Thursday, June 27, 2013

Can we stop calling them "gay" now?

By Carl

I mean, Jeez, they’ve earned the right to be as miserable as the rest of us!

With the expected addition of California’s citizens after Wednesday’s Supreme Court ruling, some 30 percent of Americans will live in states offering same-sex marriage.

Now the two sides of the marriage wars are gearing up to resume the costly state-by-state battles that could, in the hopes of each, spread marriage equality to several more states in the next few years, or reveal a brick wall of traditional values that cannot be breached.

There is wide agreement from both sides on where the next battlefields will be.

I want to point out something that has gone unnoticed in the coverage of these decisions. While I could not be happier that there is an overt acknowledgement by the SCOTUS that gay people are as human as I am, I’m disheartened by the time it took to get here. We still have a long way to go.

DoMA was passed in 1996. It is now nearly twenty years later that the Court has overturned key provisions of the Act. Keep that in mind as the focus shifts to the states, not just on this issue but on abortion.

It’s hard to believe in the 21st century that we’re still battling for individual sovereignty, for the individual’s right to live life unmolested by antediluvian mores and customs of other people who happen to have a megaphone.

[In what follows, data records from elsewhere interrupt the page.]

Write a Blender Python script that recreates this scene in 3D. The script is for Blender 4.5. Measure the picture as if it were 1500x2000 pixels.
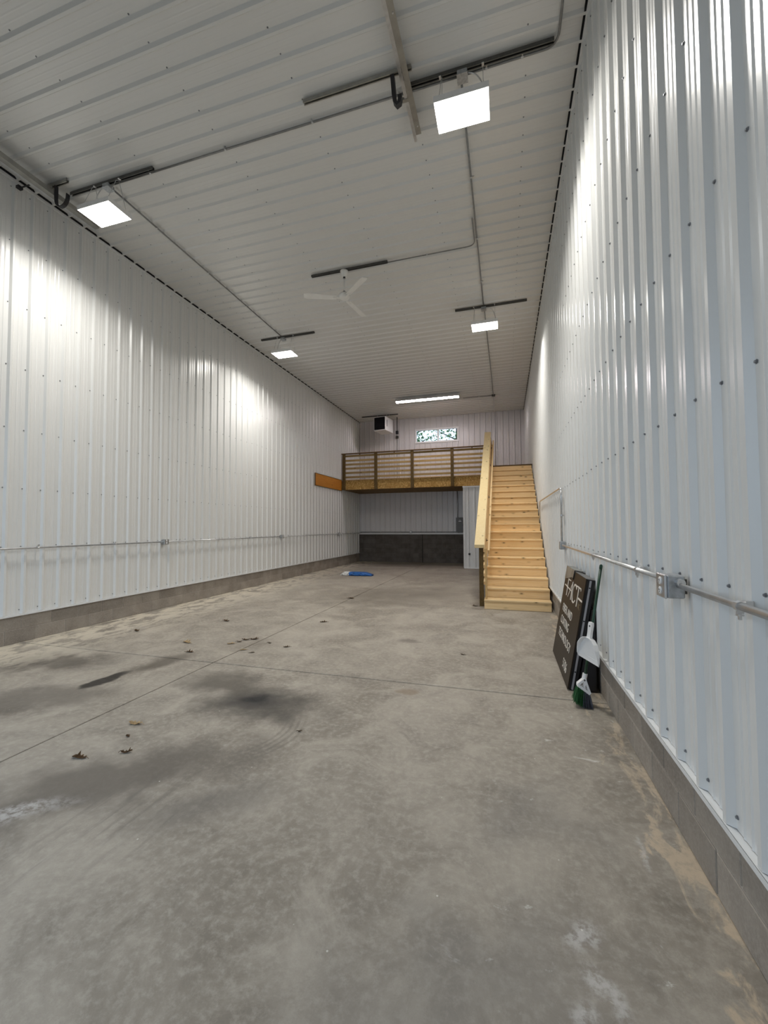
import bpy, math, random
from mathutils import Vector, Matrix
random.seed(7)
for o in list(bpy.data.objects):
    bpy.data.objects.remove(o)
SC = bpy.context.scene
COL = SC.collection
R = math.radians

# ------------------------------------------------------------------ camera
CAM_H = 1.62
YAW, PITCH, ROLL, FPX = R(16.463), R(2.098), R(0.316), 801.53
def cam_dir(x, y, z):
    """camera axes (x right, y forward, z up) -> world direction"""
    c, s = math.cos(ROLL), math.sin(ROLL); x, z = c*x+s*z, -s*x+c*z
    c, s = math.cos(PITCH), math.sin(PITCH); y, z = c*y-s*z, s*y+c*z
    c, s = math.cos(YAW), math.sin(YAW); x, y = c*x-s*y, s*x+c*y
    return Vector((x, y, z))
cam = bpy.data.cameras.new('camera')
cam.sensor_fit = 'VERTICAL'; cam.sensor_height = 24.0
cam.lens = 24.0*FPX/2000.0
cam.clip_start = 0.05; cam.clip_end = 300
cam_o = bpy.data.objects.new('camera', cam); COL.objects.link(cam_o)
cr, cu, cf = cam_dir(1,0,0), cam_dir(0,0,1), cam_dir(0,1,0)
m = Matrix((cr, cu, -cf)).transposed().to_4x4()
m.translation = Vector((0, 0, CAM_H))
cam_o.matrix_world = m
SC.camera = cam_o

# ------------------------------------------------------------------ light
LAMP = 6.0           # glow of the four LED high bay panels
LAMP_W = 39.0        # light each of them throws down
TUBE = 43.0           # emission of the strip light
SKY = 1.25
SC.view_settings.view_transform = 'Standard'
SC.view_settings.look = 'None'
SC.view_settings.gamma = 1.0
SC.view_settings.use_curve_mapping = False
SC.view_settings.exposure = 0.85
world = bpy.data.worlds.new('overcast_sky'); SC.world = world
world.use_nodes = True
bg = world.node_tree.nodes['Background']
bg.inputs['Color'].default_value = (0.63, 0.80, 1.0, 1)
bg.inputs['Strength'].default_value = SKY

# ------------------------------------------------------------------ dims
XL, XR, H, D, YF = -6.676, 0.863, 6.646, 18.45, -1.0
PIT, RIB = 0.2425, 0.026
PZ = 0.406

# ------------------------------------------------------------------ node helper
class G:
    def __init__(s, name, rough=0.5, spec=0.5, metal=0.0):
        s.m = bpy.data.materials.new(name); s.m.use_nodes = True
        s.t = s.m.node_tree; s.b = s.t.nodes['Principled BSDF']
        s.b.inputs['Roughness'].default_value = rough
        s.b.inputs['Specular IOR Level'].default_value = spec
        s.b.inputs['Metallic'].default_value = metal
    def put(s, sock, v):
        if isinstance(v, bpy.types.NodeSocket): s.t.links.new(v, sock)
        else:
            if sock.type == 'RGBA' and len(v) == 3: v = (*v, 1)
            sock.default_value = v
    def n(s, typ, props=None, **kw):
        nd = s.t.nodes.new(typ)
        for k, v in (props or {}).items(): setattr(nd, k, v)
        for k, v in kw.items(): s.put(nd.inputs[k.replace('_', ' ')], v)
        return nd
    def math(s, op, a, b=0.0, clamp=False):
        nd = s.t.nodes.new('ShaderNodeMath'); nd.operation = op; nd.use_clamp = clamp
        s.put(nd.inputs[0], a); s.put(nd.inputs[1], b)
        return nd.outputs[0]
    def mix(s, f, a, b, mode='MIX'):
        nd = s.t.nodes.new('ShaderNodeMix'); nd.data_type = 'RGBA'; nd.blend_type = mode
        s.put(nd.inputs[0], f); s.put(nd.inputs[6], a); s.put(nd.inputs[7], b)
        return nd.outputs[2]
    def rng(s, v, a, b, c=0.0, d=1.0):
        nd = s.n('ShaderNodeMapRange', {'clamp': True})
        nd.interpolation_type = 'SMOOTHSTEP'
        for i, x in enumerate((v, a, b, c, d)): s.put(nd.inputs[i], x)
        return nd.outputs[0]
    def noise(s, vec, scale, detail=4.0, rough=0.55, dist=0.0):
        return s.n('ShaderNodeTexNoise', Vector=vec, Scale=scale, Detail=detail, Roughness=rough, Distortion=dist).outputs['Fac']
    def vscale(s, vec, xyz, off=None):
        nd = s.n('ShaderNodeMapping'); s.put(nd.inputs['Vector'], vec)
        nd.inputs['Scale'].default_value = xyz
        if off is not None: s.put(nd.inputs['Location'], off)
        return nd.outputs[0]
    def obj(s): return s.n('ShaderNodeTexCoord').outputs['Object']
    def pos(s): return s.n('ShaderNodeNewGeometry').outputs['Position']
    def rand(s): return s.n('ShaderNodeObjectInfo').outputs['Random']
    def color(s, c): s.put(s.b.inputs['Base Color'], c); return s
    def bump(s, h, strength=0.3, dist=0.01):
        nd = s.n('ShaderNodeBump', Height=h, Strength=strength, Distance=dist)
        s.t.links.new(nd.outputs[0], s.b.inputs['Normal']); return s

def plain(name, c, rough=0.5, spec=0.5, metal=0.0, var=0.06, scale=9.0):
    g = G(name, rough, spec, metal)
    f = g.noise(g.obj(), scale, 3)
    k = g.rng(f, 0.25, 0.75, 1-var, 1+var)
    nd = g.n('ShaderNodeVectorMath', {'operation': 'SCALE'}); g.put(nd.inputs[0], c); g.put(nd.inputs['Scale'], k)
    g.color(nd.outputs[0]); return g.m

def wood(name, c1, c2, axis, knots=0.6, rough=0.62):
    g = G(name, rough, 0.3)
    r = g.rand()
    off = g.n('ShaderNodeCombineXYZ', X=g.math('MULTIPLY', r, 37.0), Y=g.math('MULTIPLY', r, 91.0), Z=g.math('MULTIPLY', r, 53.0)).outputs[0]
    sc = {'X': (1.2, 16, 16), 'Y': (16, 1.2, 16), 'Z': (16, 16, 1.2)}[axis]
    v = g.vscale(g.obj(), sc, off)
    gr = g.noise(v, 1.6, 5, 0.6, 1.2)
    fine = g.noise(g.vscale(g.obj(), tuple(x*5 for x in sc), off), 2.0, 3)
    f = g.math('ADD', g.math('MULTIPLY', g.rng(gr, 0.3, 0.7), 0.75), g.math('MULTIPLY', fine, 0.25))
    col = g.mix(f, c1, c2)
    ks = {'X': (1.0, 2.2, 2.2), 'Y': (2.2, 1.0, 2.2), 'Z': (2.2, 2.2, 1.0)}[axis]
    vo = g.n('ShaderNodeTexVoronoi', Vector=g.vscale(g.obj(), ks, off), Scale=4.2)
    kn = g.rng(vo.outputs['Distance'], 0.06, 0.15, 1.0, 0.0)
    ring = g.rng(vo.outputs['Distance'], 0.12, 0.30, 0.5, 0.0)
    sel = g.n('ShaderNodeSeparateColor', Color=vo.outputs['Color']).outputs[0]
    sel = g.math('LESS_THAN', sel, knots)
    dk = tuple(x*0.28 for x in c1)
    col = g.mix(g.math('MULTIPLY', ring, sel), col, tuple(x*0.62 for x in c1))
    col = g.mix(g.math('MULTIPLY', kn, sel), col, dk)
    tint = g.rng(r, 0, 1, 0.86, 1.10)
    nd = g.n('ShaderNodeVectorMath', {'operation': 'SCALE'}); g.put(nd.inputs[0], col); g.put(nd.inputs['Scale'], tint)
    g.color(nd.outputs[0]); g.bump(f, 0.15, 0.003)
    return g.m

def osb(name, cA, cB, cC):
    g = G(name, 0.7, 0.3)
    p = g.obj()
    a = g.n('ShaderNodeTexVoronoi', Vector=g.vscale(p, (9, 9, 40)), Scale=1.6)
    b = g.n('ShaderNodeTexVoronoi', Vector=g.vscale(p, (30, 30, 11)), Scale=1.6)
    sw = g.math('GREATER_THAN', g.noise(p, 9, 2), 0.5)
    s1 = g.n('ShaderNodeSeparateColor', Color=a.outputs['Color']).outputs[0]
    s2 = g.n('ShaderNodeSeparateColor', Color=b.outputs['Color']).outputs[1]
    f = g.math('ADD', g.math('MULTIPLY', sw, s1), g.math('MULTIPLY', g.math('SUBTRACT', 1.0, sw), s2))
    c = g.mix(g.rng(f, 0.0, 0.6), cA, cB)
    c = g.mix(g.rng(f, 0.75, 1.0), c, cC)
    g.color(c); return g.m

# ------------------------------------------------------------------ materials
M = {}
def panel_mat(name, c):
    g = G(name, 0.27, 0.5)
    p = g.pos()
    col = g.mix(g.noise(p, 0.15, 0), tuple(x*0.985 for x in c), tuple(x*1.015 for x in c))
    g.color(col)
    return g.m
M['panel'] = panel_mat('white_painted_steel', (0.74, 0.745, 0.735))
M['ceil'] = panel_mat('white_ceiling_steel', (0.70, 0.70, 0.685))
M['farpanel'] = panel_mat('white_far_steel', (0.70, 0.685, 0.69))
M['vinyl'] = plain('white_window_vinyl', (0.88, 0.88, 0.88), 0.4, var=.02)
M['trim'] = plain('white_trim_steel', (0.76, 0.77, 0.77), 0.35, var=.04)
M['black'] = plain('flat_black', (0.012, 0.012, 0.013), 0.9, .2)
M['screw'] = plain('screw_head_steel', (0.25, 0.26, 0.28), 0.4, .5, .6)
M['cond'] = plain('ceiling_conduit_steel', (0.27, 0.27, 0.265), 0.45, .5, .6, .12, 14)
M['zinc'] = plain('galvanised_steel', (0.60, 0.61, 0.62), 0.30, .5, .85, .12, 14)
M['strut'] = plain('strut_channel_steel', (0.11, 0.11, 0.105), 0.5, .5, .6, .12, 20)
M['track'] = plain('door_track_steel', (0.36, 0.355, 0.33), 0.42, .5, .75, .12, 9)
M['boxg'] = plain('galvanised_box_steel', (0.42, 0.44, 0.46), 0.45, .5, .7, .2, 40)
M['white'] = plain('white_plastic', (0.80, 0.80, 0.80), 0.35, var=.03)
M['fanw'] = plain('fan_white_enamel', (0.80, 0.80, 0.78), 0.45, var=.03)
M['glassblk'] = plain('black_gloss', (0.004, 0.004, 0.005), 0.5, .2)
M['blackrub'] = plain('black_painted_metal', (0.012, 0.012, 0.016), 0.45, .5)
M['panelgrey'] = plain('grey_cabinet_enamel', (0.15, 0.15, 0.15), 0.45)
M['pine'] = wood('pine_board_x', (0.80, 0.56, 0.28), (0.88, 0.66, 0.385), 'X', .85)
M['pinecap'] = wood('pine_cap', (0.72, 0.51, 0.22), (0.80, 0.61, 0.31), 'X', .4)
M['pinez'] = wood('pine_board_z', (0.58, 0.37, 0.15), (0.70, 0.48, 0.22), 'Z', .3)
M['treated'] = wood('treated_post', (0.085, 0.052, 0.014), (0.15, 0.095, 0.03), 'Z', .3)
M['slat'] = wood('treated_slat', (0.34, 0.225, 0.08), (0.47, 0.33, 0.14), 'X', .45)
M['rail'] = wood('dark_top_rail', (0.10, 0.055, 0.02), (0.17, 0.10, 0.04), 'X', .2)
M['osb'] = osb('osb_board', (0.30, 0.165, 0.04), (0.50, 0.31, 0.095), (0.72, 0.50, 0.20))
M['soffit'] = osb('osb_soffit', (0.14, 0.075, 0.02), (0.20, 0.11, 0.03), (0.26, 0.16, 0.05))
M['ply'] = wood('orange_plywood', (0.40, 0.155, 0.018), (0.50, 0.215, 0.03), 'X', .1)
M['sand'] = None

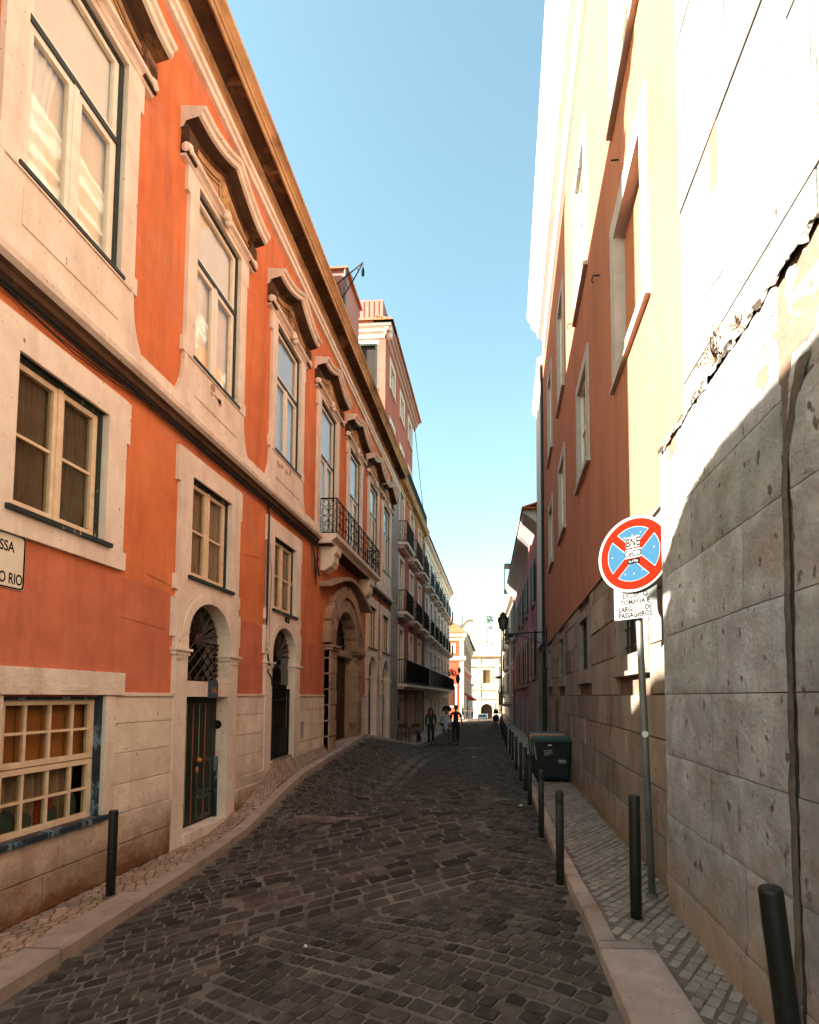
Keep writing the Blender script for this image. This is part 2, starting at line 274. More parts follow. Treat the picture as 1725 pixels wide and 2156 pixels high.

And don’t think the right wing is going to go quietly on any of these issues. Same article:

The opponents of same-sex marriage, while unhappy that the Supreme Court struck down a key part of the Defense of Marriage Act and opened the door to gay marriage in California, are taking heart that the court did not declare same-sex marriage a constitutional right.

After a recent succession of stinging defeats in Delaware, Maryland, Maine, Minnesota, Rhode Island and Washington State — after political campaigns in which they were heavily outspent — the groups have also vowed to step up fund-raising for advertising and mobilizing supporters.

“These court decisions could be a real boon to our fund-raising,” said Frank Schubert, a conservative political consultant and vice president of the National Organization for Marriage. “People tend to react when the wolf is at the door.”

And this isn’t nearly as big an issue as a women’s right to choose. After all, one has merely to look at the heroic efforts of Texas state senator Wendy Davis the other evening, and the concomitant reaction of Hair-for Brains governor Rick Perry, his lieutenant governor David “Do The” Dewhurst, and state senator….ummmmm…uhhhhhh….I forgot. Oops!

That it took DoMA, a prima facie unconstitutional law, three decades to be overturned means we have to double down to protect the rights we supposedly cherish, particularly in this day and age when we’ve given so many of them away for free.